There is a great big, faceless hole at the center of Jon M. Chu’s Wicked: For Good, and her name is Dorothy Gale.
In tackling the recontextualization of the iconic The Wizard of Oz, Chu and his team opt to forego making Dorothy a real character within the narrative of Wicked: For Good, instead utilizing her as little more than set dressing and an obtuse mechanic of the plot. This was undoubtedly inspired by the on-stage iteration of Stephen Schwartz and Winnie Holzman’s Wicked, which pulls a similar trick, keeping Dorothy confined in the wings, existing just-off-stage for the sum total of the play until she appears in silhouette at its climax to ‘melt’ Elphaba.
However, this is a root problem that traces all the way back to the earliest iterations of that 2003 show, and is only made infinitely worse by the film’s handling of the character, in which she is onscreen a fair amount but never developed or even properly visually revealed to the audience. A few months prior to the release of Wicked: For Good, Chu claimed this was out of reverence and respect for the character’s rich history, saying, “I didn’t want to step on who you think Dorothy is in whatever story that you came into this with. This is still Elphaba and Glinda’s journey, and she is a pawn in the middle of all of it.”
If you’ve seen Wicked: For Good, you know what a strange and dissonant statement this is, because the film turns Dorothy into the butt of the joke several times over, characterizing her as a country bumpkin who is incapable of making choices on her own and whose whining is critiqued by the main characters over and over again. But more than this, not having Dorothy function as an actual character within the film is indicative of a critical flaw within the very concept of Wicked as a larger story itself: if the whole appeal of Wicked is to present the audience with these alternative interpretations of these iconic characters and show how that changes the story we thought we knew, then it needs to actually show us how it changes the story.

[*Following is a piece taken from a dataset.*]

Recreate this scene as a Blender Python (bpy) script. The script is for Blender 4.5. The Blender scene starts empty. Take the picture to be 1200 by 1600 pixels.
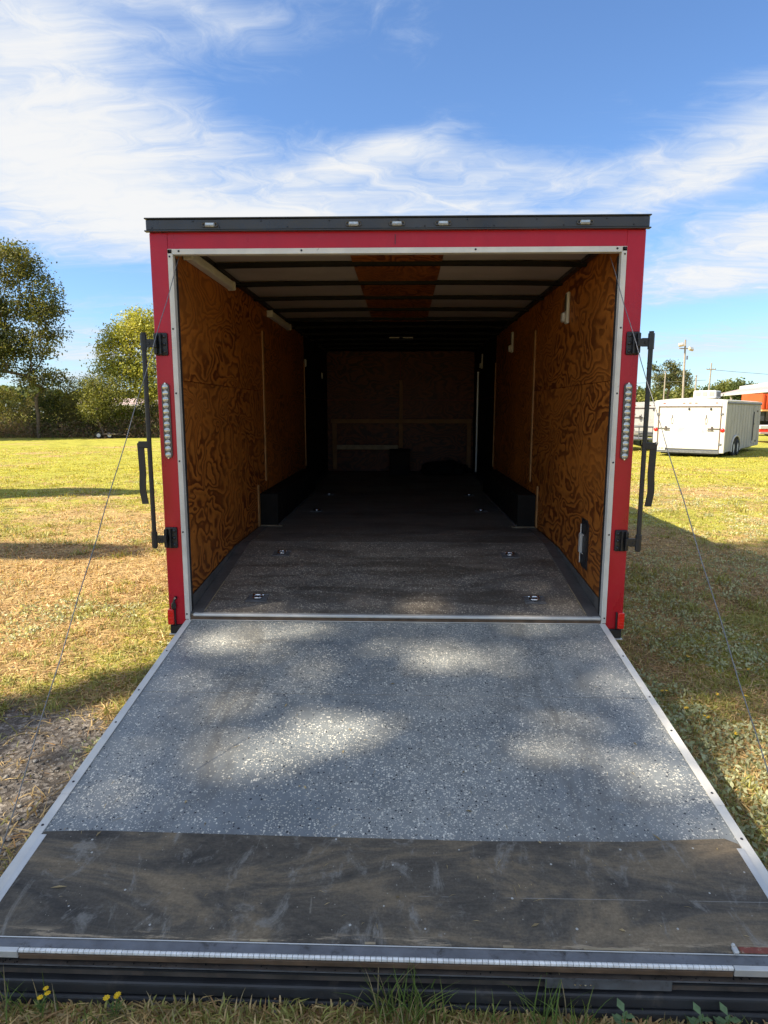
import bpy, bmesh, math, random
import numpy as np
from mathutils import Vector, Matrix

# ------------------------------------------------------------ camera, sky, sun, exposure
C = bpy.context.scene.collection
sc = bpy.context.scene
R = math.radians

def cam_setup():
    cd = bpy.data.cameras.new('camera'); co = bpy.data.objects.new('camera', cd); C.objects.link(co)
    cd.sensor_fit = 'HORIZONTAL'; cd.sensor_width = 36.0; cd.lens = 30.12
    cd.clip_start = 0.05; cd.clip_end = 2000
    # viewing direction: 9 degrees down, 1.7 degrees left of the trailer's long axis
    fwd = Vector((0.0299, 0.1584, -1.0)).normalized()      # world +y seen in camera axes
    up = Vector((0.00598, 6.2749, 1.0)).normalized()
    up = (up - up.dot(fwd) * fwd).normalized()
    right = fwd.cross(up)
    M = Matrix((right, fwd, up))                            # rows: world axes in camera axes -> camera to world
    co.matrix_world = Matrix.Translation((0.048, -3.532, 1.63)) @ M.to_4x4()
    sc.camera = co
    return co
CAM = cam_setup()

LX, LY = 1.02, 0.36                     # sun light travels (LX, LY, -1)
sun_el = math.atan2(1.0, math.hypot(LX, LY))
sun_dir = Vector((-LX, -LY, 1)).normalized()
sl = bpy.data.lights.new('sun', 'SUN'); sl.energy = 4.0; sl.angle = R(0.55); sl.color = (1.0, 0.88, 0.70)
so = bpy.data.objects.new('sun', sl); C.objects.link(so)
so.rotation_euler = sun_dir.to_track_quat('Z', 'Y').to_euler(); so.location = (-10, -4, 12)

sc.view_settings.view_transform = 'Standard'; sc.view_settings.look = 'None'
sc.view_settings.gamma = 1.0; sc.view_settings.use_curve_mapping = False
sc.view_settings.exposure = 1.62
sc.render.engine = 'CYCLES'
sc.cycles.use_denoising = True
sc.cycles.max_bounces = 8; sc.cycles.diffuse_bounces = 4; sc.cycles.transparent_max_bounces = 8

class NT:
    """small node-tree writer"""
    def __init__(s, tree): s.t = tree; s.n = tree.nodes; s.l = tree.links
    def add(s, typ, ins=None, **kw):
        nd = s.n.new(typ)
        for k, v in kw.items(): setattr(nd, k, v)
        if ins:
            for k, v in ins.items(): s.put(nd.inputs[k], v)
        return nd
    def put(s, sock, v):
        if isinstance(v, bpy.types.NodeSocket): s.l.new(v, sock)
        elif isinstance(v, bpy.types.Node): s.l.new(v.outputs[0], sock)
        else:
            try: sock.default_value = v
            except Exception: sock.default_value = tuple(v) + (1,)
    def math(s, op, a, b=0.0, c=None, clamp=False):
        nd = s.add('ShaderNodeMath', operation=op, use_clamp=clamp)
        s.put(nd.inputs[0], a); s.put(nd.inputs[1], b)
        if c is not None: s.put(nd.inputs[2], c)
        return nd.outputs[0]
    def vmath(s, op, a, b=(0, 0, 0)):
        nd = s.add('ShaderNodeVectorMath', operation=op)
        s.put(nd.inputs[0], a); s.put(nd.inputs[1], b)
        return nd.outputs[0]
    def noise(s, vec, scale, detail=4, rough=0.55, dist=0.0):
        nd = s.add('ShaderNodeTexNoise', {'Vector': vec, 'Scale': scale, 'Detail': detail, 'Roughness': rough, 'Distortion': dist})
        return nd.outputs[0]
    def ramp(s, fac, stops):
        nd = s.add('ShaderNodeValToRGB'); s.put(nd.inputs[0], fac)
        cr = nd.color_ramp
        while len(cr.elements) < len(stops): cr.elements.new(0.5)
        for e, (p, c) in zip(cr.elements, stops):
            e.position = p; e.color = (c[0], c[1], c[2], 1) if hasattr(c, '__len__') else (c, c, c, 1)
        return nd.outputs[0]
    def mix(s, fac, a, b, mode='MIX'):
        nd = s.add('ShaderNodeMix', data_type='RGBA', blend_type=mode)
        s.put(nd.inputs[0], fac)
        s.put(nd.inputs[6], a if isinstance(a, (bpy.types.NodeSocket, bpy.types.Node)) else tuple(a)[:3] + (1,))
        s.put(nd.inputs[7], b if isinstance(b, (bpy.types.NodeSocket, bpy.types.Node)) else tuple(b)[:3] + (1,))
        return nd.outputs[2]
    def mapr(s, v, a, b, c=0.0, d=1.0):
        nd = s.add('ShaderNodeMapRange', {'Value': v, 'From Min': a, 'From Max': b, 'To Min': c, 'To Max': d}, interpolation_type='SMOOTHSTEP')
        return nd.outputs[0]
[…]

Instead, Wicked plays very fast-and-loose with The Wizard of Oz story, especially once Dorothy comes crashing into it. Entire present-tense critical sequences, which one would assume would be essential and highly impactful to the characters of this story, are skipped over in favor of simply assuming the audience can fill in the blank with the relevant scene from The Wizard of Oz. However, this is done without taking into account how or why these characters in this story would act, and how they have been forged to be deliberately different from their original counterparts.
Why would this version of Glinda take the shoes off of Nessa’s feet (a woman who she knows, is the sister of her best friend, and didn’t want to harm in any actual way) and give them to Dorothy? Why would this version of the Scarecrow (a.k.a. Fiyero) merrily go along with Dorothy on her journey to Oz at all, given that he’s literally a fugitive of the city? After spending the whole film vehemently pledging to kill Elphaba, why does this version of the Tinman (a.k.a. Boq) drop out of the film entirely and never actually have any kind of resolution at all? And perhaps most importantly of all, why does this version of the Wizard even task Dorothy and her friends with bringing him Elphaba’s broom? He has all of his guards out hunting her; why do he and Madame Morrible believe this random twelve-year-old girl is going to be able to find her, much less execute her?

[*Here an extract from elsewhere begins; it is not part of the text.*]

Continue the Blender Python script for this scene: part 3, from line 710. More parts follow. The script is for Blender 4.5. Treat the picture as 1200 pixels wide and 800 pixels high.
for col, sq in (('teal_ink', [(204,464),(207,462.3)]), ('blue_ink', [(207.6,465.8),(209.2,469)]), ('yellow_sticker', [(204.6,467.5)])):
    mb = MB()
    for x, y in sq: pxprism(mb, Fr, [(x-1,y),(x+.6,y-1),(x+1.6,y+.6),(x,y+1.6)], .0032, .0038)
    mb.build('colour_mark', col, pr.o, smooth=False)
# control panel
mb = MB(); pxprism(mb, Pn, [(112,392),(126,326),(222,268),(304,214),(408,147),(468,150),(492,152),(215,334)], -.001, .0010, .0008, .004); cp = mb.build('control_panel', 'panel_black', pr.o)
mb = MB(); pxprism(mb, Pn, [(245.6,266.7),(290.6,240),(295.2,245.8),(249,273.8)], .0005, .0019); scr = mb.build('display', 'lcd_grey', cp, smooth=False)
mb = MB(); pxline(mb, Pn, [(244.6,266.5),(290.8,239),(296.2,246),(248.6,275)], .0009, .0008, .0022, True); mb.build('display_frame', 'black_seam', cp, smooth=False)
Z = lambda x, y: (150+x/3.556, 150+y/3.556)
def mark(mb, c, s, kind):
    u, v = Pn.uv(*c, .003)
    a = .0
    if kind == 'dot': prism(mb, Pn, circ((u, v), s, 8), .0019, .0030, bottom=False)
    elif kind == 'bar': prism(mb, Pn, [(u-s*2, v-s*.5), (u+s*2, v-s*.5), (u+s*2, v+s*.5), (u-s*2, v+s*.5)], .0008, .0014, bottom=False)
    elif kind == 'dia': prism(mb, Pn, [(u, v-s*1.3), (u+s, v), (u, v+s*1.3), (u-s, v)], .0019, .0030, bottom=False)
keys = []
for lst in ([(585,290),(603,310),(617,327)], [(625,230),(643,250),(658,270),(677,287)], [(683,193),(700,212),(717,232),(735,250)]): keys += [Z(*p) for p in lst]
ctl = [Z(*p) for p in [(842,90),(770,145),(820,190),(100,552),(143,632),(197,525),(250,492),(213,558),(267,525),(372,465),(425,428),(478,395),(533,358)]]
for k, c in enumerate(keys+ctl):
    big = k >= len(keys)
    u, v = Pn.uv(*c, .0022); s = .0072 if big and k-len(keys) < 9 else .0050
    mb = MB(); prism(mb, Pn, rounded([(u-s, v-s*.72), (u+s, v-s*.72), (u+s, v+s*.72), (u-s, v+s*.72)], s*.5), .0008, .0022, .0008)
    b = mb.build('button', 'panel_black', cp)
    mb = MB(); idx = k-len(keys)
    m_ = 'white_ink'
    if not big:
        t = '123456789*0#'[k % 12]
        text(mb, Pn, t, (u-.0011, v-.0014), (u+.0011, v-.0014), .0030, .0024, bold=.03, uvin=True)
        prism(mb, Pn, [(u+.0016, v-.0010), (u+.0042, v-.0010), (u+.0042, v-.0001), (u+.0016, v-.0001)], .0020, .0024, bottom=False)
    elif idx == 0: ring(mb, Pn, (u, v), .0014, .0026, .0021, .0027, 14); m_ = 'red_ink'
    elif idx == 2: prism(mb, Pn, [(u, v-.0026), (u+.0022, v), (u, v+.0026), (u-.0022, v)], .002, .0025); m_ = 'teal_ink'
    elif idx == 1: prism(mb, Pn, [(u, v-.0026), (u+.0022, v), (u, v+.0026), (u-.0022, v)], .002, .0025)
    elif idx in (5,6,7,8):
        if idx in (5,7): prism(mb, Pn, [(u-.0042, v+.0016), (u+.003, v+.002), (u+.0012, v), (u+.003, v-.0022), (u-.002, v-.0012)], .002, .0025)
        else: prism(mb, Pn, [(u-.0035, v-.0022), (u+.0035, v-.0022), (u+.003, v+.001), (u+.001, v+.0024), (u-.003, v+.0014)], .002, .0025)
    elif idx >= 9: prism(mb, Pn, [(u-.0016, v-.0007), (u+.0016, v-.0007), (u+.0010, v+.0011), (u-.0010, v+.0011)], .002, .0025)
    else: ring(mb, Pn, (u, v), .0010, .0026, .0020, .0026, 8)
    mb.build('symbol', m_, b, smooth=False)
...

The answer is, of course, because all of these things happened in The Wizard of Oz, so they happen here. But the end result is the storytelling equivalent of spending hours hand-carving a square-shaped peg and then attempting to jam it into a round-shaped hole, over and over again for the full two-and-a-half-hour runtime of Wicked: For Good.

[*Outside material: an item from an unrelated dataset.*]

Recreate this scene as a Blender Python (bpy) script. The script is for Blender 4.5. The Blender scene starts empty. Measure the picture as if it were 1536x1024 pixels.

The whole appeal of this creative endeavor was to show audiences the side of the story they thought they knew through a new light, so why does the film turn its nose of up at delivering on this very concept, instead allowing it all to play out verbatim, predominantly off-screen as if nothing has changed at all? I’m inclined to grant the on-stage iteration a bit more leeway given its much more constricted runtime and the fact that there’s an inherently much higher suspension of disbelief to a stage play than there is to a movie. Having Dorothy exist solely in the literal periphery of the play isn’t a good choice, but it’s one I can at least see the utilitarian purpose behind. The Wicked films don’t have either of these things as excuses though. Splitting the play into two films afforded Chu and his team a runtime that is nearly double that of the play, and the cinematic medium allows them to have a much larger cast, a grander scope, and much more fully-realized sequences.
Instead, in adapting the play’s Act Two, which has been ridiculed for decades even by the most ardent of fans, they basically threw out the baby and kept the bathwater. This section of the story needed the most finessing if it was ever going to function as a cinematic work, much less one sectioned off from the strengths and high points of Act One. Instead, Chu and company seem to have quadrupled down on all of the worst elements of the play's second half, and Dorothy’s treatment in the film is a clear indication of this.
There’s a version of Wicked: For Good that delivers on the promise of this story in a much more satisfying fashion, making Dorothy an active player within the narrative and allowing her presence to escalate the tension and raise the stakes between Elphaba and Glinda in organic fashion, showing audiences a reinterpreted take on The Wizard of Oz. However, as it currently exists, Wicked: For Good treats her as little more than a superfluous punching bag, and it is all the worse for it.